Sein, Schein und Heuchelei
Interdisziplinäre Tagung des Exzellenzclusters zu Verstellungskünsten in der Geschichte
Mit Verhaltensweisen der Verstellung in Religion, Politik, Jurisprudenz und Wirtschaft befasst sich eine interdisziplinäre Tagung des Exzellenzclusters „Religion und Politik“ vom 14. bis zum 16. Juni. Unter dem Titel „Verstellungskünste. Religiöse und politische Hypokrisie in Literatur und bildender Kunst“ untersuchen die Vortragenden das Phänomen der Heuchelei im Lauf der Geschichte. „Das Bemühen darum, Schein und Sein zu unterscheiden und die Diskrepanz von äußerer Repräsentation und innerer Haltung vor Augen zu führen, hat eine lange abendländische Tradition“, erläutert die Veranstalterin und Romanistin Dr. Pia Doering. Heuchelei und Verstellung werde zu allen Zeiten thematisiert, wobei verschiedene Felder – Religion, Politik, Jurisprudenz und Wirtschaft – in den Fokus treten könnten.

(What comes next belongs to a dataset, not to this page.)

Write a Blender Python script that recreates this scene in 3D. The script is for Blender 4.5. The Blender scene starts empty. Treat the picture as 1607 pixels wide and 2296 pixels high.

„Hypokrite Verhaltensweisen dienen der Durchsetzung persönlicher Interessen: dem Streben nach gesellschaftlichem Aufstieg, ökonomischen Vorteilen und politischer Macht, aber auch dem Schutz vor religiöser und politischer Verfolgung“, so Dr. Doering. Hypokrisie zu erkennen, sei nicht leicht, denn die Heuchler vollzögen eine bisweilen perfekte Anpassungsleistung an geltende Normen und Konventionen. „Literatur und bildende Kunst beobachten Praktiken der Hypokrisie und entwickeln Verfahren, um Aufrichtigkeit und Täuschung in der künstlerischen Darstellung unterscheidbar zu machen.“
Die interdisziplinäre Tagung will sich dem Phänomen der Hypokrisie epochenübergreifend aus historischer, kunstgeschichtlicher, literaturwissenschaftlicher, juristischer und philosophischer Perspektive annähern. In welchen historischen Kontexten erscheinen den Handelnden hypokrite Verhaltensweisen notwendig oder besonders erfolgversprechend? Welche Tugenden simulieren die Heuchler, welche Laster oder Normverstöße verschleiern sie? Welche Darstellungsmodi finden Literatur und Malerei, um Heuchelei sichtbar werden zu lassen? Diese und andere Fragen sollen die gemeinsame Diskussion leiten.